Köy kadınları, sabahın erken saatlerinde tandır başında toplanarak yufka, gözleme ve bazlama pişirerek kış için hazırlık yapıyor.
Köyde geleneksel yöntemlerle sürdürülen bu hazırlıklar, sadece yiyecek stoğu değil, aynı zamanda dayanışma ve paylaşma kültürünün de bir göstergesi. Yoğrulan hamurlar ustalıkla açılıyor, incecik yufkalar haline getiriliyor ve odun ateşinde yakılan tandırlarda pişiriliyor. Soğuduktan sonra üst üste dizilerek kış boyunca tüketilmek üzere saklanıyor.
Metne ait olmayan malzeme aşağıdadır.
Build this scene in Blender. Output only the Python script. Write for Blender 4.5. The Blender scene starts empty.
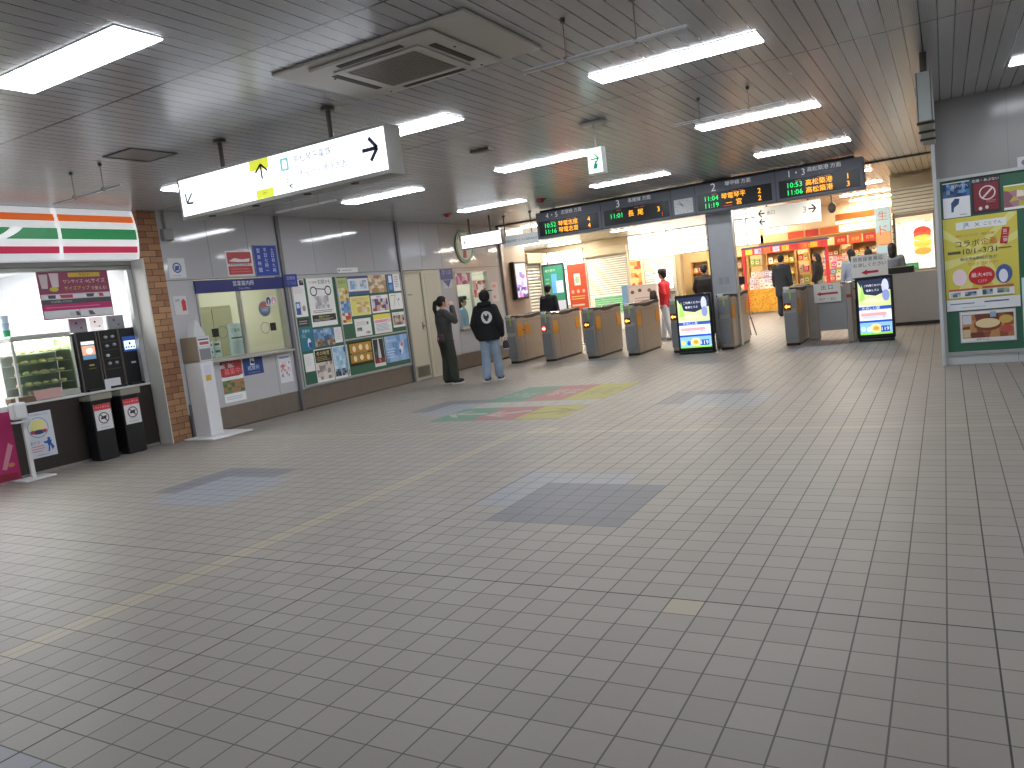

Hazırlıklar sırasında aynı tandırda iç harçlarla hazırlanan gözlemeler ve yumuşak bazlamalar da pişirilerek hem o günkü sofralara lezzet katıyor hem de kışa ayrılıyor.
“Yozgat’ın adamı yufka ekmeğini de her şeyini de paylaşır”
Alcı köyü sakinlerinden 50 yıllık tandır ustası Mahi Atak, bu geleneğin yıllardır sürdüğünü belirterek şunları söyledi: “Eylül ayında başlarız, Ekim sonuna kadar sürer. İlkbaharda da yaparız. Bu tandırda bugün 4 aileye yufka pişiriyoruz. Haftada 1-2 defa yaparız. Kalabalık aileye 3 sefer bile olur. Yolumuzdan geçen misafire ne isterse ikram ederiz. Gözleme, bazlama, yağlı ikramımız boldur. Bizde misafir geri çevrilmez. Yozgat’ın adamı her şeyini paylaşır; turşu, salça, ekmek, peynir, tereyağı... Hepsi ortak. Yardımlaşmayı severiz. Tek kişiyle bu iş olmaz. En az 5 kişi lazım. Biri yoğurur, biri evirir, üç kişi hamur açar. Zahmetli ama biz severek yapıyoruz. Odun ateşinde piştiği için de çok lezzetli oluyor.”
“Güle eğlene pişiriyoruz”
30 yıldır yufka ekmek yapan Hacer Saygı ise sabahın erken saatlerinde başladıkları çalışmanın dayanışma içinde geçtiğini belirtti: “Sabaha karşı 03.00’te kalkıyorum. Hamurumu yoğurdum, saat 04.30’da komşularım geldi. Güle eğlene pişiriyoruz. Komşularla birlikte yapıyoruz, yiyoruz, içiyoruz, çok güzel geçiyor. Günlük 2 torba undan ekmek çıkarıyoruz. Biz 4 kişilik bir aileyiz. 2 gün boyunca pişirdik, Haziran ayına kadar yeter.”
Köyde devam eden bu geleneksel ekmek pişirme faaliyeti, sadece sofralara değil, aynı zamanda dostluk ve dayanışma duygularına da sıcaklık katıyor.